How to handle pagination with XPath in web scraping?

Handling pagination with XPath in web scraping is a common task where you need to extract data from multiple pages of a website that has a series of pages with a similar structure. To handle pagination effectively, you'll need to find a pattern that allows you to navigate from one page to the next.

Here's a step-by-step approach to handle pagination with XPath:

1. Inspect the Pagination Mechanism: Open the webpage in your browser, right-click on the "Next" button or any page number in the pagination menu, and select "Inspect" to view the HTML structure. Look for elements that can be used to identify the "Next" button or page links.

2. Identify the XPath: Write an XPath expression that matches the "Next" button or individual page numbers.

3. Scrape the First Page: Use your web scraping tool to extract the data you need from the first page using the appropriate XPath expressions.

4. Navigate to the Next Page: Use the XPath expression you wrote for the "Next" button or page numbers to find the link to the next page.

5. Loop Through Pages: Automate the process of scraping and navigating to the next page until you reach the end of the pagination or a predefined limit.

Below are examples of how you could do this in Python using lxml and requests, as well as in JavaScript using puppeteer.

Python Example with lxml and requests:

import requests
from lxml import html

base_url = "http://example.com/page"
start_page = 1
max_pages = 10  # Set the max number of pages to scrape

def scrape_page(url):
    response = requests.get(url)
    tree = html.fromstring(response.content)
    # Process the data on the page using XPath
    # For example, extract titles or links
    titles = tree.xpath('//h2[@class="title"]/text()')
    print(titles)

def get_next_page(tree):
    # Find the link to the next page using XPath
    next_page = tree.xpath('//a[@rel="next"]/@href')
    return next_page[0] if next_page else None

# Start with the first page
current_page = start_page
while current_page <= max_pages:
    url = f"{base_url}/{current_page}"
    response = requests.get(url)
    tree = html.fromstring(response.content)
    scrape_page(url)

    next_page_url = get_next_page(tree)
    if not next_page_url:
        break  # No more pages

    current_page += 1

JavaScript Example with puppeteer:

const puppeteer = require('puppeteer');

(async () => {
  const browser = await puppeteer.launch();
  const page = await browser.newPage();
  let currentPage = 1;
  const maxPages = 10; // Set the max number of pages to scrape
  const base_url = "http://example.com/page";

  while (currentPage <= maxPages) {
    const url = `${base_url}/${currentPage}`;
    await page.goto(url);

    // Process the data on the page using XPath
    const titles = await page.evaluate(() => {
      const elements = Array.from(document.querySelectorAll('h2.title'));
      return elements.map(element => element.textContent.trim());
    });
    console.log(titles);

    // Find the link to the next page using XPath
    const nextButton = await page.$x('//a[@rel="next"]');
    if (nextButton.length === 0) {
      break; // No more pages
    }

    currentPage++;
  }

  await browser.close();
})();

In both examples, we're using a simple counter currentPage to keep track of the current page number.
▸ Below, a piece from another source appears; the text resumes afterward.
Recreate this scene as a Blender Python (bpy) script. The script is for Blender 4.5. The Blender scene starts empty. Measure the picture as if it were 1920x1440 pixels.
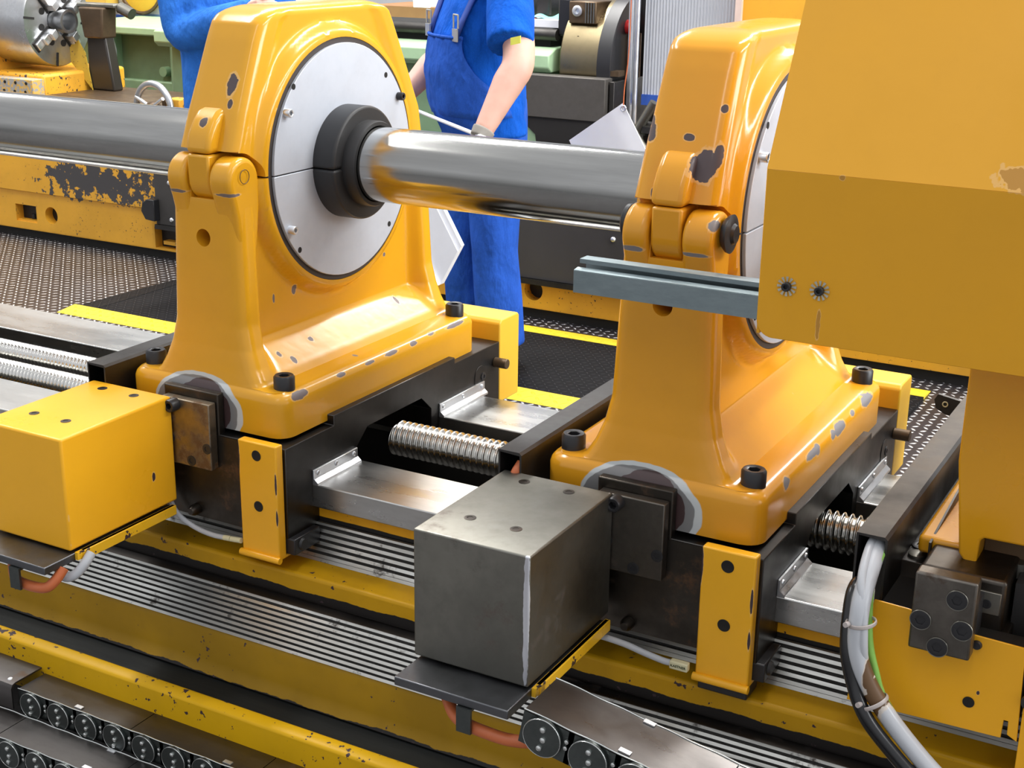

The XPath expression for finding the "Next" button or page numbers will vary depending on the website's structure.

Remember that when using web scraping, especially with pagination, it's important to respect the website's robots.txt rules and terms of service. Additionally, make sure your scraping activity does not overload the website's server by making too many requests in a short period of time. It's often courteous to add a delay between requests.